Updated 5:50 p.m. | The Senate’s set to vote next week on a federal appeals court nominee who played a key role in the Obama administrations’s drone policy.  

Senate Majority Leader Harry Reid, D-Nev., filed cloture to break an expected filibuster of the judicial nomination of David J. Barron, whose authorship of the secret memos backing the president’s drone policy have brought controversy.  

The move to limit debate came after President Barack Obama’s top lawyers met with Senate Democrats to try to win confirmation for Barron. The Harvard Law professor’s nomination has come under scrutiny from members of both sides of the aisle.  

Kentucky Republican Rand Paul issued a statement late Thursday pledging to filibuster the nominee after reviewing secret documents:

I’ve read David Barron’s memos concerning the legal justification for killing an American citizen overseas without a trial or legal representation, and I am not satisfied. While the President forbids me from discussing what is in the memos, I can tell you what is not in the memos.

There is no valid legal precedent to justify the killing of an American citizen not engaged in combat. In fact, one can surmise as much because the legal question at hand has never been adjudicated. Therefore, I shall not only oppose the nomination of David Barron, but will filibuster.

Of course, Republicans have required judicial nominees to go through the debate-limiting process since Reid and the Democrats deployed the “nuclear option,” which resulted in judges being able to win seats on the bench with only Democratic votes.  

“We’ll talk about that today among other things,” Reid said at a news conference before the meeting between the White House lawyers and the Senate Democrats.  

Both Kathryn Ruemmler, who is leaving her post as White House counsel, and her replacement, W. Neil Eggleston, attended the meeting, the aide said.  

Sen. Charles E. Schumer, the No. 3 Democrat, said some of his Democratic colleagues remain undecided on Barron.  

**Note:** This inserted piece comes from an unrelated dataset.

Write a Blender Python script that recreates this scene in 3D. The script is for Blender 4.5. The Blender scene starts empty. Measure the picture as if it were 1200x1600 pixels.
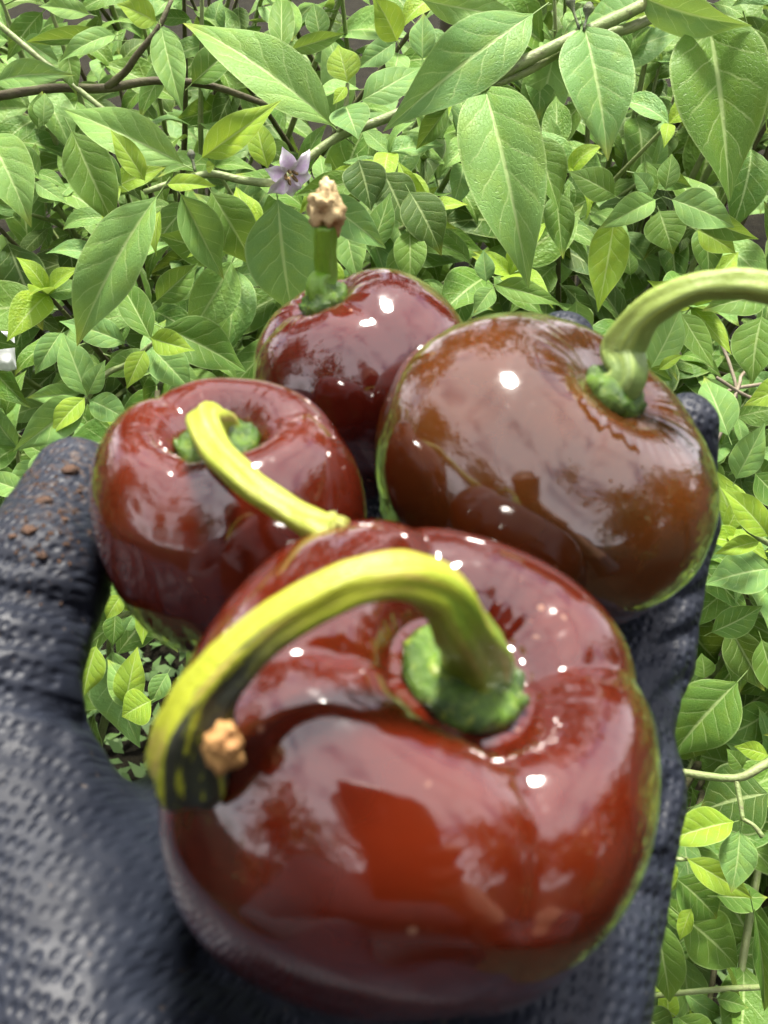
import bpy, math, random
import numpy as np
from mathutils import Vector, Matrix, noise as mnoise

random.seed(11)
S = bpy.context.scene
COL = S.collection
CAMZ = 1.35
PITCH = math.radians(38.0)
CP, SP = math.cos(PITCH), math.sin(PITCH)
FPX = 1500.0

# ------------------------------------------------------------------ camera, sky, sun, exposure
cd = bpy.data.cameras.new('camera')
cam_o = bpy.data.objects.new('camera', cd); COL.objects.link(cam_o)
cam_o.location = (0, 0, CAMZ)
cam_o.rotation_euler = (math.pi / 2 - PITCH, 0, 0)
cd.sensor_fit = 'VERTICAL'; cd.sensor_height = 24.0; cd.sensor_width = 18.0
cd.lens = 24.0 * FPX / 1600.0
cd.clip_start = 0.01; cd.clip_end = 500
cd.dof.use_dof = True; cd.dof.focus_distance = 0.47
cd.dof.aperture_fstop = cd.lens / 1.15
S.camera = cam_o

SUN_DIR = Vector((0.08, 0.32, 0.94)).normalized()          # towards the sun
SUN_EL = math.asin(SUN_DIR.z); SUN_AZ = math.atan2(SUN_DIR.x, SUN_DIR.y)
W = bpy.data.worlds.new('World'); S.world = W; W.use_nodes = True
nt = W.node_tree; nt.nodes.clear()
wo = nt.nodes.new('ShaderNodeOutputWorld'); bg = nt.nodes.new('ShaderNodeBackground')
sky = nt.nodes.new('ShaderNodeTexSky'); sky.sky_type = 'NISHITA'; sky.sun_disc = False
sky.sun_elevation = SUN_EL; sky.sun_rotation = SUN_AZ; sky.dust_density = 2.0
tc = nt.nodes.new('ShaderNodeTexCoord'); cn = nt.nodes.new('ShaderNodeTexNoise')
cn.inputs['Scale'].default_value = 2.6; cn.inputs['Detail'].default_value = 4; cn.inputs['Roughness'].default_value = .6
cr = nt.nodes.new('ShaderNodeValToRGB')
cr.color_ramp.elements[0].position = .30; cr.color_ramp.elements[1].position = .50
mx = nt.nodes.new('ShaderNodeMix'); mx.data_type = 'RGBA'
mx.inputs['B'].default_value = (9.0, 8.6, 9.0, 1)
nt.links.new(tc.outputs['Generated'], cn.inputs['Vector'])
nt.links.new(cn.outputs['Fac'], cr.inputs['Fac'])
nt.links.new(cr.outputs['Color'], mx.inputs['Factor'])
nt.links.new(sky.outputs['Color'], mx.inputs['A'])
nt.links.new(mx.outputs['Result'], bg.inputs['Color'])
bg.inputs['Strength'].default_value = 0.10
nt.links.new(bg.outputs['Background'], wo.inputs['Surface'])

sl = bpy.data.lights.new('sun', 'SUN'); sl.energy = 5.0; sl.angle = math.radians(11.0); sl.color = (1, .95, .86)
so = bpy.data.objects.new('sun', sl); COL.objects.link(so)
so.rotation_euler = SUN_DIR.to_track_quat('Z', 'Y').to_euler()

vs = S.view_settings
vs.view_transform = 'Standard'; vs.look = 'None'; vs.gamma = 1.0; vs.use_curve_mapping = False
vs.exposure = 1.34
S.cycles.use_denoising = True
S.cycles.max_bounces = 5; S.cycles.diffuse_bounces = 3; S.cycles.glossy_bounces = 3; S.cycles.transmission_bounces = 3
W.cycles.sampling_method = 'MANUAL'; W.cycles.sample_map_resolution = 512
S.cycles.caustics_reflective = False; S.cycles.caustics_refractive = False
S.cycles.use_adaptive_sampling = True; S.cycles.adaptive_threshold = .03

# ------------------------------------------------------------------ helpers
def at(px, py, d):
    """photo pixel at depth d (metres along the optical axis) -> a point of the place"""
    xc = (px - 600) / FPX * d; yc = -(py - 800) / FPX * d
    return Vector((xc, yc * SP + d * CP, CAMZ + yc * CP - d * SP))
def proj(p):
    y, z = p[1], p[2] - CAMZ
    d = y * CP - z * SP; yc = y * SP + z * CP
    if d < .02: return (-9999, -9999, d)
    return (600 + p[0] / d * FPX, 800 - yc / d * FPX, d)
def cm(x, y, z):
    return Vector((x * .01, y * .01, CAMZ + z * .01))

def tag(o, label=None, cat=None, group=None, kind=None):
    if label: o['label'] = label
    if cat: o['category'] = cat
    if group: o['group'] = group
    if kind: o['kind'] = kind
    return o
def empty(name, loc=(0, 0, 0)):
    o = bpy.data.objects.new(name, None); COL.objects.link(o); o.location = loc
    o.empty_display_size = .02
    return o
def link(name, me, parent=None, mat=None, smooth=True):
    o = bpy.data.objects.new(name, me); COL.objects.link(o)
    if mat is not None and not me.materials: me.materials.append(mat)
    if parent is not None:
        o.parent = parent; o.matrix_parent_inverse = Matrix.Translation(-Vector(parent.location))
    return o
def mesh(name, v, f, mat=None, uv=None, smooth=True):
    me = bpy.data.meshes.new(name)
    me.from_pydata([tuple(map(float, p)) for p in v], [], [tuple(int(i) for i in q) for q in f])
    if uv is not None:
        ul = me.uv_layers.new(name='UVMap')
        li = np.empty(len(me.loops), dtype=np.int32); me.loops.foreach_get('vertex_index', li)
        ul.data.foreach_set('uv', np.asarray(uv, dtype=np.float32)[li].ravel())
    if smooth: me.polygons.foreach_set('use_smooth', [True] * len(me.polygons))
    if mat is not None: me.materials.append(mat)
    me.update()
    return me
def catmull(pts, n):
    P = [np.asarray(p, float) for p in pts]
    P = [2 * P[0] - P[1]] + P + [2 * P[-1] - P[-2]]
    out = []
    for i in range(1, len(P) - 2):
        for k in range(n):
            t = k / n; a, b, c, d = P[i - 1:i + 3]
            out.append(.5 * ((2 * b) + (-a + c) * t + (2 * a - 5 * b + 4 * c - d) * t * t + (-a + 3 * b - 3 * c + d) * t ** 3))
    out.append(P[-2]); return np.array(out)
def tube(pts, rad, seg=8, sub=4, rib=0.0, nrib=5, cap=True, noise_amp=0.0):
    """tapered tube along a smooth path; returns verts, faces, uv (u along, v around)"""
    q = catmull([list(p) + [r] for p, r in zip(pts, rad)], sub)
    c, r = q[:, :3], q[:, 3]; n = len(c)
    t = np.gradient(c, axis=0); t /= np.linalg.norm(t, axis=1)[:, None] + 1e-12
    up = np.array([0, 0, 1.]) if abs(t[0][2]) < .9 else np.array([1., 0, 0])
    V, U = [], []
    a = np.cross(t[0], up); a /= np.linalg.norm(a)
    for i in range(n):
        a = a - t[i] * np.dot(a, t[i]); a /= np.linalg.norm(a); b = np.cross(t[i], a)
        for k in range(seg):
            th = 2 * math.pi * k / seg
            rr = r[i] * (1 + rib * math.cos(nrib * th))
            if noise_amp: rr *= 1 + noise_amp * mnoise.noise(Vector(c[i] * 260 + 1.7 * np.array([math.cos(th), math.sin(th), 0])))
            V.append(c[i] + rr * (math.cos(th) * a + math.sin(th) * b)); U.append((i / (n - 1), k / seg))
    F = [(i * seg + k, i * seg + (k + 1) % seg, (i + 1) * seg + (k + 1) % seg, (i + 1) * seg + k) for i in range(n - 1) for k in range(seg)]
    if cap:
        F.append(tuple(range(seg - 1, -1, -1))); F.append(tuple((n - 1) * seg + k for k in range(seg)))
    return V, F, U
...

“It’s a difficult issue,” said Schumer, who backs Barron. “He’s a brilliant judge who on most issues is in synch with the vast majority of Democrats. So the question is this memo and we are going to the [Senate’s secure briefing room] … to get briefed on all of that. So I think that will be quite determinative.  

“People who have read the memos, I have not, say that when you read them it’s far more exculpatory of Barron than the news reports might indicate,” Schumer continued.  

Two memos have been made available to senators to read in a secure area in the Capitol.  

Paul has contested the continued secrecy surrounding the legal justification for targeted killing of American citizens using drones, calling for public release. Barron had served as acting assistant attorney general for the Office of Legal Counsel.  

Reid had said he hopes to hold a confirmation vote on Barron “soon.”  The cloture vote means Barron is likely to win confirmation before Memorial Day recess.